* _TASK_
Return all lines in the material below that contain "from".

* _RECORDED DATA_

-- begin --

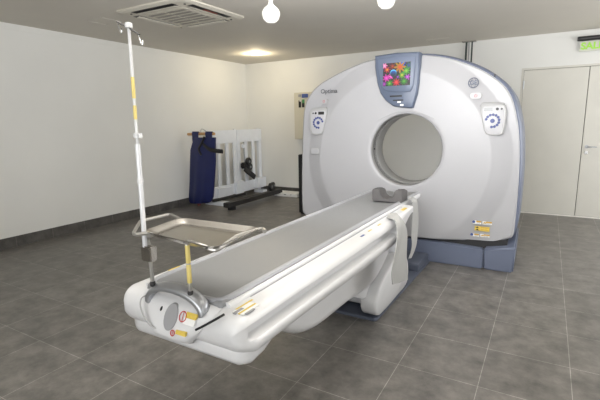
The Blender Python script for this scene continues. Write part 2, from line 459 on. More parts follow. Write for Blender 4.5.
for k in range(4):
    a0 = PI/4+k*PI/2; bm = bmesh.new()
    tube(bm, [(x+(R-.004-.012*math.sin(PI*j/8))*math.cos(a0-.55+1.1*j/8), y-.004, z+(R-.004-.012*math.sin(PI*j/8))*math.sin(a0-.55+1.1*j/8)) for j in range(9)], .0016, 6)
    obj('monogram_swirl', bm, m_logo, lg)
text_mesh('monogram_letters', 'GE', .05, m_logo, lg, (x, y-.004, z), (PI/2, 0, 0), .001, bold=.0015)
for u, v in ((324.2, 101.3), (475.8, 95.8)):
    x, y, z = onp(u, v, .05, .027)
    bm = bmesh.new(); prism(bm, [(x+a, z+b) for a, b in rrect(-.05, .05, -.027, .027, .022)], y-.006, y+.01)
    k = obj('power_key', bm, m_ring, g)
    bm = bmesh.new(); prism(bm, [(x+a, z+b) for a, b in rrect(-.044, .044, -.021, .021, .018)], y-.008, y)
    obj('key_face', bm, m_gant, k)
    bm = bmesh.new(); tube(bm, [(x+.012*math.cos(PI/2+.6+(2*PI-1.2)*q/12), y-.009, z+.012*math.sin(PI/2+.6+(2*PI-1.2)*q/12)) for q in range(13)], .0018, 5)
    tube(bm, [(x, y-.009, z+.002), (x, y-.009, z+.016)], .0018, 5); obj('power_symbol', bm, m_labr, k)
m_face = mat('key_panel_white', (186, 186, 189), .4)
def control_panel(u, v, mir):
    # mir = -1 for the panel on the far left
    x, y, z = onp(u, v, .1, .12, .002)
    P = [(-.10, .155), (.06, .15), (.105, .12), (.118, .04), (.105, -.11), (.07, -.145), (-.02, -.145), (-.065, -.12), (-.09, -.03), (-.112, .06), (-.118, .13)]
    P = [(a*mir*.93, b) for a, b in P]
    pp = spline([(a, b, 0) for a, b in P+[P[0]]], 4)[:-1]
    bm = bmesh.new(); loft(bm, [[(x+q.x*s, y+t, z+q.y*s) for q in pp] for s, t in ((1.0, .06), (1.0, .0), (.975, -.004), (.93, .001))])
    cp = obj('control_panel', bm, m_ring, g, label='raised panel of round blue keys, %s side' % ('right' if mir > 0 else 'left'))
    P2 = [(a*.84, b*.84-.012) for a, b in P]
    pp = spline([(a, b, 0) for a, b in P2+[P2[0]]], 4)[:-1]
    bm = bmesh.new(); loft(bm, [[(x+q.x*s, y+t, z+q.y*s) for q in pp] for s, t in ((1., .01), (1., -.002), (.95, -.005))])
    obj('panel_face', bm, m_face, cp)
    yy = y-.006
    lx = -.045*mir*.9
    if mir < 0: lx = .04
    def dot(name, a, b, r, m):
        bm = bmesh.new(); lathe(bm, [(.0005, yy-.003), (r*.8, yy-.003), (r, yy), (r, yy+.004)], (x+a, 0, z+b), 12, 'y'); return obj(name, bm, m, cp)
    bm = bmesh.new(); box(bm, x+lx-.036, x+lx+.036, yy-.002, yy+.003, z+.075, z+.108); obj('readout', bm, m_lcd if mir > 0 else m_black, cp)
    for q in ((.035, .07) if mir > 0 else (-.03, -.062)): dot('round_key', q, .092, .013 if abs(q) < .05 else .009, m_black)
    dot('round_key', .01*mir*0, -.014, .02, m_btn)
    for k in range(11):
        an = math.radians(165-26*k) if mir > 0 else math.radians(15+26*k)
        dot('round_key', .056*math.cos(an), -.014+.056*math.sin(an), .0125, m_btn)
control_panel(492.6, 119.3, 1)
control_panel(318.3, 121.5, -1)
x, y, z = onp(315.3, 151, .05, .03)
bm = bmesh.new(); prism(bm, [(x+a, z+b) for a, b in rrect(-.052, .052, -.034, .034, .012)], y-.006, y+.02)
k = obj('small_hatch', bm, m_ring, g)
bm = bmesh.new(); prism(bm, [(x+a, z+b) for a, b in rrect(-.046, .046, -.028, .028, .01)], y-.008, y); obj('hatch_face', bm, m_gant, k)
def sticker(u0, v0, u1, v1, kind):
    _, y, _ = onp((u0+u1)/2, (v0+v1)/2, .06, .04, .004); x0, z1 = at_px(u0, v0, y); x1, z0 = at_px(u1, v1, y)
    bm = bmesh.new(); box(bm, x0, x1, y, y+.004, z0, z1)
    s = obj('warning_label', bm, m_laby if kind == 'y' else m_labw, g)
    hh = z1-z0
    if kind == 'y':
        for q in (.28, .78):
            bm = bmesh.new(); prism(bm, [(x0+.008, z0+hh*(q-.17)), (x0+.04, z0+hh*(q-.17)), (x0+.024, z0+hh*(q+.17))], y-.002, y); obj('warning_triangle', bm, m_black, s)
            bm = bmesh.new(); box(bm, x0+.055, x1-.01, y-.001, y, z0+hh*(q-.1), z0+hh*(q+.12)); obj('print', bm, m_labo, s)
    else:
        bm = bmesh.new(); box(bm, x0+.03, x1, y-.001, y, z0+hh*.5, z1); obj('header', bm, m_labo, s)
        for q in (.12, .3):
            bm = bmesh.new(); box(bm, x0+.035, x1-.01, y-.001, y, z0+hh*q, z0+hh*(q+.07)); obj('print', bm, m_labg, s)
        bm = bmesh.new()
        if kind == 'b': lathe(bm, [(.001, y-.002), (.014, y-.002), (.014, y)], (x0+.008, 0, z0+hh*.6), 16, 'y'); obj('blue_symbol', bm, m_labb, s)
        else: prism(bm, [(x0+.001, z0+hh*.3), (x0+.038, z0+hh*.3), (x0+.02, z1-.004)], y-.002, y); obj('warning_triangle', bm, m_labo, s)
sticker(473, 220.2, 481, 224.4, 'b'); sticker(482.5, 221.2, 491.8, 225.2, 't')
sticker(474.8, 225.9, 489.4, 231.9, 'y')
sticker(471, 233.2, 478.8, 236.8, 'b'); sticker(480.3, 233.9, 489.5, 237.6, 't')
# small clip near the top right of the rim
bm = bmesh.new(); q = (.79, 1.853); box(bm, q[0]-.004, q[0]+.006, .04, .06, q[1]-.015, q[1]+.012); obj('latch', bm, m_dark, g)

# ---------------------------------------------------------------- patient table
# the table's long axis: turned a little clockwise from the gantry's, about its foot end
PIV = Wd(0, -3.0, 0)
TH = math.radians(-.3)
dv = Vector((math.cos(TH), math.sin(TH), 0)); nv = Vector((-math.sin(TH), math.cos(TH), 0))
ORG = PIV+nv*3.0
t = thing('patient_table', 'long white motorised scanner table with grey mattress and silver end handle', 'scanner table', ORG, TH)
def body_sec(y):
    Y0, Y1 = -3.272, -1.0
    lk = sstep(-3.225, -3.18, y)*(1-sstep(-1.56, -1.5, y)); s = max(0.0, min(1, (y-Y0)/.08)); e = max(0, 1-(1-s)**2.2)**(1/2.2)
    zt, zb, wdt = .782, .625-.017*sstep(-3.1, -2.0, y), .33
    zm = .706
    zt = zm+(zt-zm)*e; zb = zm+(zb-zm)*e; wdt = wdt-.05*(1-math.sqrt(max(0, 1-(1-s)**2)))
    k = sstep(-1.50, -1.02, y); zb = zb+.11*k**1.5; wdt -= .03*sstep(-1.6, -1, y)
    gd = .036*sstep(-3.225, -3.195, y)*(1-sstep(-1.55, -1.5, y))
    hgt = zt-zb; c = []
    R = [(0, 1.0), (.24, 1.0), (wdt-.045, 1.0)]
    for a in range(1, 6): R.append((wdt-.045+.045*math.sin(a/5*PI/2), 1-.22*(1-math.cos(a/5*PI/2))))
    R += [(wdt+.001, .76), (wdt-gd*.15, .725), (wdt-gd*.9, .70), (wdt-gd, .66), (wdt-gd, .52), (wdt-gd*.9, .43), (wdt-gd*.35, .395), (wdt+.008*lk, .36), (wdt+.014*lk, .30), (wdt+.015*lk, .22), (wdt+.012*lk-.006*(1-lk), .12), (wdt+.004*lk-.02*(1-lk), .04), (wdt-.008-.035*(1-lk), 0), (.15, 0), (0, 0)]
    pts = [(x, y, zb+hgt*f) for x, f in R]
    pts += [(-x, yy, zz) for x, yy, zz in pts[-2:0:-1]]
    return pts
YS = [-3.2719, -3.2715, -3.27, -3.267, -3.264, -3.261, -3.256, -3.249, -3.24, -3.228, -3.22, -3.214, -3.208, -3.2, -3.19, -3.18, -3.17, -3.16, -3.15]+[-3.1+.1*k for k in range(14)]+[-1.72, -1.68, -1.66, -1.645, -1.63, -1.615, -1.6, -1.58, -1.56, -1.545, -1.53, -1.515, -1.5, -1.45, -1.4, -1.3, -1.2, -1.1, -1.04, -1.01, -1.0]
bm = bmesh.new(); loft(bm, [body_sec(y) for y in YS])
body = obj('table_body', bm, m_white, t, sharp=38)
# lower pan under the foot end and carriage housing
bm = bmesh.new()
def rsec(x, y, z0, z1, r):
    return [(a, y, b) for a, b in rrect(-x, x, z0, z1, min(r, (z1-z0)*.49), 5)]
loft(bm, [rsec(*q) for q in ((.26,-3.24,.595,.64,.015),(.30,-3.222,.575,.65,.03),(.312,-3.18,.563,.66,.03),(.312,-3.10,.572,.66,.03),(.30,-2.98,.60,.66,.03),(.28,-2.85,.64,.67,.01))])
obj('underside_pan', bm, m_white, body, sharp=50)
bm = bmesh.new()
prof = [(-2.96,.62),(-2.88,.575),(-2.80,.51),(-2.72,.445),(-2.62,.385),(-2.50,.345),(-2.36,.325),(-2.2,.318),(-2.0,.31),(-1.8,.29),(-1.6,.28),(-1.4,.33),(-1.2,.45),(-1.1,.6)]
prof = [(p.x, p.y) for p in spline([(a, b, 0) for a, b in prof], 3)]
loft(bm, [rsec(.19, y, z, .66, .06 if z < .6 else .01) for y, z in prof])
obj('lift_arm_cover', bm, m_white, t, sharp=50)
# scissor leg covers
for s in (-1, 1):
    P = [(-1.12,.375),(-1.32,.335),(-1.5,.27),(-1.59,.20),(-1.61,.12),(-1.56,.05),(-1.44,.03),(-1.1,.03),(-.86,.04),(-.80,.12),(-.82,.25),(-.92,.34)]
    P = [(p.x, p.y) for p in spline([(a, b, 0) for a, b in P+[P[0]]], 4)][:-1]
    bm = bmesh.new()
    def ins(d):
        cy = sum(p[0] for p in P)/len(P); cz = sum(p[1] for p in P)/len(P)
        return [(a+(cy-a)*d/.5, b+(cz-b)*d/.25) for a, b in P]
    x0, x1 = .10, .222
    loft(bm, [[(s*x, a, b) for a, b in ins(d)] for x, d in ((x0, .01), (x0+.012, 0), (x1-.02, 0), (x1-.006, .006), (x1, .02))])
    obj('leg_cover', bm, m_white, t, sharp=50)
bm = bmesh.new(); prism(bm, rrect(-1.45, -.5, .04, .42, .06), -.088, .088, 'x'); obj('lift_column', bm, m_white, t)
bm = bmesh.new()
loft(bm, [[(x, -1.93+a, .33+b), (x, -1.5+a, .13+b), (x, -1.40+a, .20+b), (x, -1.7+a, .40+b)] for x, a, b in ((-.14, 0, 0), (.14, 0, 0))])
obj('scissor_link', bm, m_white, t, bevel=.012)
bm = bmesh.new(); prism(bm, [(-.215,-1.57),(.195,-1.57),(.21,-1.54),(.228,-.05),(.228,-.045),(-.23,-.045)], 0, .024, 'z')
obj('floor_plate', bm, m_plate, t, bevel=.004, label='blue-grey floor plate under the table')
bm = bmesh.new(); prism(bm, rrect(-.45, -.05, .02, .10, .015), -.2, .215, 'x'); obj('cable_box', bm, m_plate, t, bevel=.006, label='blue-grey box joining table and gantry')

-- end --

* _EXERCISE RESPONSE_
The Blender Python script for this scene continues. Write part 2, from line 459 on. More parts follow. Write for Blender 4.5.
# the table's long axis: turned a little clockwise from the gantry's, about its foot end